Vertical alignment

Visual representation of vertical alignment


In order to align parallel text blocks of varying sizes on the vertical axis using CSS; the distances measured to align with can be pre-determined.

One tool I use to understand the distance is a Baseline Grid, it's a visual aid used to enable text alignment—comparable to ruled paper. The Baseline Grid and Typographic Measuring System are inextricably linked; the latter is used to automate calculations which align text blocks on the former; in conjunction with the Grid System.

I can squeeze even more use out of it by making a single rem equate to any computed value I want by applying percentages to the <html> element. This way a single rem (the measurement used for incrementally traversing the baseline grid) will yield a computed pixel font-size that suits.










If the base font-size is 12px, this means 1rem = 12px, this allows me to traverse/align to the baseline in multiples of 6—providing a suitable range of font-sizes and line-heights for layout.

Vertical rhythm

Everything I’ve learnt recently about typography leads towards units of measurement being the fundamental building blocks of order and harmony in design. A Baseline Grid, in conjunction with a Grid System, can assist by indicating what areas of a layout should accommodate text, and visa-versa.

But can't we already create this level of precision with CSS?

… yes, but it's far from straight forward. When we start to piece the various components of a web page together as part of a system and align blocks vertically, in a way that allows them to be re-assembled in any order, the current spec does not cater toward this way of working—not without working around it. One of the main reasons is there is no concept of cap-height; there are several articles which explain the problem in great detail, here Razvan Onefri explains it from his perspective.

Illustration if cap-height, based on Razvan Onefri's.
Illustration detailing cap-height, line-height and font-size.


Pick a font-stack

I've used Helvetica & system fonts so didn't need to make many adjustments to the default cap-height settings in Interior. If you pick different fonts you’ll need to work out what the cap-height is and apply it. if you plan to use Interior there’s a variable for cap-height—it’s passed into the baseline() mixin.

Establish a unit for the baseline

Multiples of .5rem work really well, depending upon the document base font size, for several reasons:

  1. Granularity—the measure is affected by font size and column width which impacts line-height; using .5rem allows more variety of font sizes, without having to keep resizing the entire document using percentages as the columns get wider—which is another way to vary the baseline grid (and line-heght).
  2. Unit-less values are incorrectly computed in some cases, which can lead to a lot of head scratching, it almost seems counter-intuitive to go for a static unit of measurement but in this case the solution works.
  3. Simplicity—you only need to be concerned with multiples of .5rem, nothing more in terms of line-height.

Make adjustments

Possibly most time consuming—and tricky—part and what the visual baseline grid is for. To align text to “sit” on the baseline I need to see things in action, so I open up a browser window and view text on a baseline grid, if it doesn’t quite sit right I make adjustments until it does and then track my progress using Git.

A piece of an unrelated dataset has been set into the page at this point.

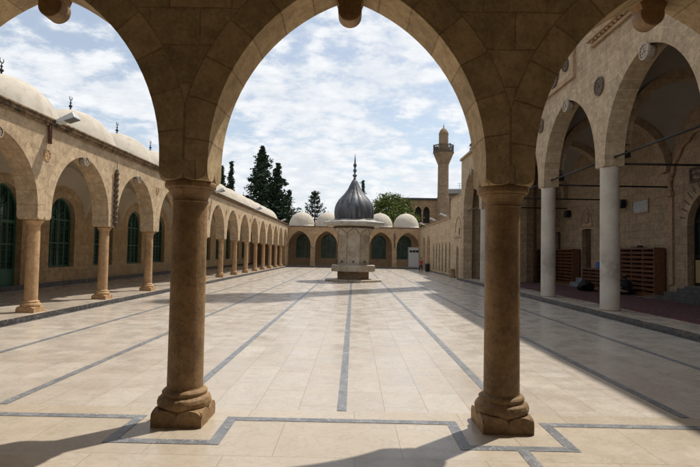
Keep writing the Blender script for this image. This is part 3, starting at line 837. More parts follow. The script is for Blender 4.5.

What I found of most use to get this correct was creating sample pages with varying degrees of content, paragraphs, headings, block-quotes, citations, images, figures with captions etc. then adding and removing things—every element has an impact on it's neighbor.

Use for design

As stated on the previous page, if you want to apply an accurate representation of CSS styles to a working design, for the sake of continuity this method will allow it. Enabling you to work back and forth between the browser and a DTP program such as Illustrator.